» **Requirement**
All of the data needs to be repeated exactly.

» **The data**
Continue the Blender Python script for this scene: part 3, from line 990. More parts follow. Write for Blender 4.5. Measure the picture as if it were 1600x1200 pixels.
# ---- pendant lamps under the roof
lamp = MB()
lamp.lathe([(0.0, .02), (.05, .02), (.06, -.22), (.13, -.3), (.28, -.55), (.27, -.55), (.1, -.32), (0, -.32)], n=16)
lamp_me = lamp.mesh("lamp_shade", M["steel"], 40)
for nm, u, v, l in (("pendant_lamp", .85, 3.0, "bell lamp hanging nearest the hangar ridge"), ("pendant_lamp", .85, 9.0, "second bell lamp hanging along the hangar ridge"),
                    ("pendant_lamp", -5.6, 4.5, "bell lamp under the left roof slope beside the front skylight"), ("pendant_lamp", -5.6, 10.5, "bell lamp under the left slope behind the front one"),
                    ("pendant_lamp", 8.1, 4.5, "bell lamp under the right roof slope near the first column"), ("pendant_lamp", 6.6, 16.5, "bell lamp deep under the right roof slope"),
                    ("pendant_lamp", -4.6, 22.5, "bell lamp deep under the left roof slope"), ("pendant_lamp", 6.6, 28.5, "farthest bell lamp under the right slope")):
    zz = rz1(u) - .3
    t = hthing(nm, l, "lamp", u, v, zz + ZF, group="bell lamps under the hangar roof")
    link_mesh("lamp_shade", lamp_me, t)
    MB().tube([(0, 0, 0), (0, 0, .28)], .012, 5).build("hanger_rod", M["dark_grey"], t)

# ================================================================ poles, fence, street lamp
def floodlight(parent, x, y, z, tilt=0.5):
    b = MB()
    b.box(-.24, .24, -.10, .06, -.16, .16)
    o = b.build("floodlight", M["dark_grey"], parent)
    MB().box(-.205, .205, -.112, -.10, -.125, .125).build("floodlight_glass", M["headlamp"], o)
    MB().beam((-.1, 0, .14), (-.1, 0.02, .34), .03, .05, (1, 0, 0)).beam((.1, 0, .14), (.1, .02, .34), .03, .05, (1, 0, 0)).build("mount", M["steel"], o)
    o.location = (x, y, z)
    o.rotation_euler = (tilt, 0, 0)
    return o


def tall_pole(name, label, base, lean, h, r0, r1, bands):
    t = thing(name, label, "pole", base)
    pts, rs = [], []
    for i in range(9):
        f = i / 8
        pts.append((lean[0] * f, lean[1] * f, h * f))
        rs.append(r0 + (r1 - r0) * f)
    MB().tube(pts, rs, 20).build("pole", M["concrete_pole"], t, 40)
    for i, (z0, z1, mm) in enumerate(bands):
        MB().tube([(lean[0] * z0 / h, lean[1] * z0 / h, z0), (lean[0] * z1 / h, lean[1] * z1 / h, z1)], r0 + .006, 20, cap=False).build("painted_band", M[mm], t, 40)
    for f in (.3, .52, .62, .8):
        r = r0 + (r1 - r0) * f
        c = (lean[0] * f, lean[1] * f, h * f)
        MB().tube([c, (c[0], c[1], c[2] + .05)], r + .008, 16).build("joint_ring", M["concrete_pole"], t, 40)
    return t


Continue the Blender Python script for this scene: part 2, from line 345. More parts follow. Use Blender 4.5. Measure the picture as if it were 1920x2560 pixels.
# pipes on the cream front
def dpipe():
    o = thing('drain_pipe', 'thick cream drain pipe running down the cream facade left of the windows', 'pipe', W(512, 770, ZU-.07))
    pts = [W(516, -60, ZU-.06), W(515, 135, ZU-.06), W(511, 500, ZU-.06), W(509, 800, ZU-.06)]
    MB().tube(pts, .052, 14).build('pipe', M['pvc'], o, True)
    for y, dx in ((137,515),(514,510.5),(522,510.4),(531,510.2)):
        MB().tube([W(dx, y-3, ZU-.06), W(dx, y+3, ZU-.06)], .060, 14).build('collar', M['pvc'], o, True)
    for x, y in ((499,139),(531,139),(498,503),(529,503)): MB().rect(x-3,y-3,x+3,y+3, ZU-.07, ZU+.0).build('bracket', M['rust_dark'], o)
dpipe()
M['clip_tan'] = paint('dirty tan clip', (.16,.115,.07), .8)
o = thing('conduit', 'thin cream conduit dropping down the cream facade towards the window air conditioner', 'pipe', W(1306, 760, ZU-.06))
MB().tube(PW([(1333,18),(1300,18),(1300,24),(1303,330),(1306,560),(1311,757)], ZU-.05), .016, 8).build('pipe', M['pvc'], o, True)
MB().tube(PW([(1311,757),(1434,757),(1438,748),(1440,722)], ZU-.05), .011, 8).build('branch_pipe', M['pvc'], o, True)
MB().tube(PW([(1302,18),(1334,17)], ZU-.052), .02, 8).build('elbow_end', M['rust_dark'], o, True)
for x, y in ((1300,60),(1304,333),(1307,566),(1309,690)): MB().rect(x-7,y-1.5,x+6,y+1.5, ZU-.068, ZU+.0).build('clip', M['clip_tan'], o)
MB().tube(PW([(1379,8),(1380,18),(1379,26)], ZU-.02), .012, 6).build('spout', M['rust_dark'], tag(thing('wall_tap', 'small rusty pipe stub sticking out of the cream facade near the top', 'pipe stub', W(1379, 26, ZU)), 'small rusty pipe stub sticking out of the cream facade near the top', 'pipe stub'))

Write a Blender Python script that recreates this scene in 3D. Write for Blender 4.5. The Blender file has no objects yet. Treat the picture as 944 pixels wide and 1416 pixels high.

» **Finished answer**
Continue the Blender Python script for this scene: part 3, from line 990. More parts follow. Write for Blender 4.5. Measure the picture as if it were 1600x1200 pixels.
# ---- pendant lamps under the roof
lamp = MB()
lamp.lathe([(0.0, .02), (.05, .02), (.06, -.22), (.13, -.3), (.28, -.55), (.27, -.55), (.1, -.32), (0, -.32)], n=16)
lamp_me = lamp.mesh("lamp_shade", M["steel"], 40)
for nm, u, v, l in (("pendant_lamp", .85, 3.0, "bell lamp hanging nearest the hangar ridge"), ("pendant_lamp", .85, 9.0, "second bell lamp hanging along the hangar ridge"),
                    ("pendant_lamp", -5.6, 4.5, "bell lamp under the left roof slope beside the front skylight"), ("pendant_lamp", -5.6, 10.5, "bell lamp under the left slope behind the front one"),
                    ("pendant_lamp", 8.1, 4.5, "bell lamp under the right roof slope near the first column"), ("pendant_lamp", 6.6, 16.5, "bell lamp deep under the right roof slope"),
                    ("pendant_lamp", -4.6, 22.5, "bell lamp deep under the left roof slope"), ("pendant_lamp", 6.6, 28.5, "farthest bell lamp under the right slope")):
    zz = rz1(u) - .3
    t = hthing(nm, l, "lamp", u, v, zz + ZF, group="bell lamps under the hangar roof")
    link_mesh("lamp_shade", lamp_me, t)
    MB().tube([(0, 0, 0), (0, 0, .28)], .012, 5).build("hanger_rod", M["dark_grey"], t)

# ================================================================ poles, fence, street lamp
def floodlight(parent, x, y, z, tilt=0.5):
    b = MB()
    b.box(-.24, .24, -.10, .06, -.16, .16)
    o = b.build("floodlight", M["dark_grey"], parent)
    MB().box(-.205, .205, -.112, -.10, -.125, .125).build("floodlight_glass", M["headlamp"], o)
    MB().beam((-.1, 0, .14), (-.1, 0.02, .34), .03, .05, (1, 0, 0)).beam((.1, 0, .14), (.1, .02, .34), .03, .05, (1, 0, 0)).build("mount", M["steel"], o)
    o.location = (x, y, z)
    o.rotation_euler = (tilt, 0, 0)
    return o


def tall_pole(name, label, base, lean, h, r0, r1, bands):
    t = thing(name, label, "pole", base)
    pts, rs = [], []
    for i in range(9):
        f = i / 8
        pts.append((lean[0] * f, lean[1] * f, h * f))
        rs.append(r0 + (r1 - r0) * f)
    MB().tube(pts, rs, 20).build("pole", M["concrete_pole"], t, 40)
    for i, (z0, z1, mm) in enumerate(bands):
        MB().tube([(lean[0] * z0 / h, lean[1] * z0 / h, z0), (lean[0] * z1 / h, lean[1] * z1 / h, z1)], r0 + .006, 20, cap=False).build("painted_band", M[mm], t, 40)
    for f in (.3, .52, .62, .8):
        r = r0 + (r1 - r0) * f
        c = (lean[0] * f, lean[1] * f, h * f)
        MB().tube([c, (c[0], c[1], c[2] + .05)], r + .008, 16).build("joint_ring", M["concrete_pole"], t, 40)
    return t


Continue the Blender Python script for this scene: part 2, from line 345. More parts follow. Use Blender 4.5. Measure the picture as if it were 1920x2560 pixels.
# pipes on the cream front
def dpipe():
    o = thing('drain_pipe', 'thick cream drain pipe running down the cream facade left of the windows', 'pipe', W(512, 770, ZU-.07))
    pts = [W(516, -60, ZU-.06), W(515, 135, ZU-.06), W(511, 500, ZU-.06), W(509, 800, ZU-.06)]
    MB().tube(pts, .052, 14).build('pipe', M['pvc'], o, True)
    for y, dx in ((137,515),(514,510.5),(522,510.4),(531,510.2)):
        MB().tube([W(dx, y-3, ZU-.06), W(dx, y+3, ZU-.06)], .060, 14).build('collar', M['pvc'], o, True)
    for x, y in ((499,139),(531,139),(498,503),(529,503)): MB().rect(x-3,y-3,x+3,y+3, ZU-.07, ZU+.0).build('bracket', M['rust_dark'], o)
dpipe()
M['clip_tan'] = paint('dirty tan clip', (.16,.115,.07), .8)
o = thing('conduit', 'thin cream conduit dropping down the cream facade towards the window air conditioner', 'pipe', W(1306, 760, ZU-.06))
MB().tube(PW([(1333,18),(1300,18),(1300,24),(1303,330),(1306,560),(1311,757)], ZU-.05), .016, 8).build('pipe', M['pvc'], o, True)
MB().tube(PW([(1311,757),(1434,757),(1438,748),(1440,722)], ZU-.05), .011, 8).build('branch_pipe', M['pvc'], o, True)
MB().tube(PW([(1302,18),(1334,17)], ZU-.052), .02, 8).build('elbow_end', M['rust_dark'], o, True)
for x, y in ((1300,60),(1304,333),(1307,566),(1309,690)): MB().rect(x-7,y-1.5,x+6,y+1.5, ZU-.068, ZU+.0).build('clip', M['clip_tan'], o)
MB().tube(PW([(1379,8),(1380,18),(1379,26)], ZU-.02), .012, 6).build('spout', M['rust_dark'], tag(thing('wall_tap', 'small rusty pipe stub sticking out of the cream facade near the top', 'pipe stub', W(1379, 26, ZU)), 'small rusty pipe stub sticking out of the cream facade near the top', 'pipe stub'))

Write a Blender Python script that recreates this scene in 3D. Write for Blender 4.5. The Blender file has no objects yet. Treat the picture as 944 pixels wide and 1416 pixels high.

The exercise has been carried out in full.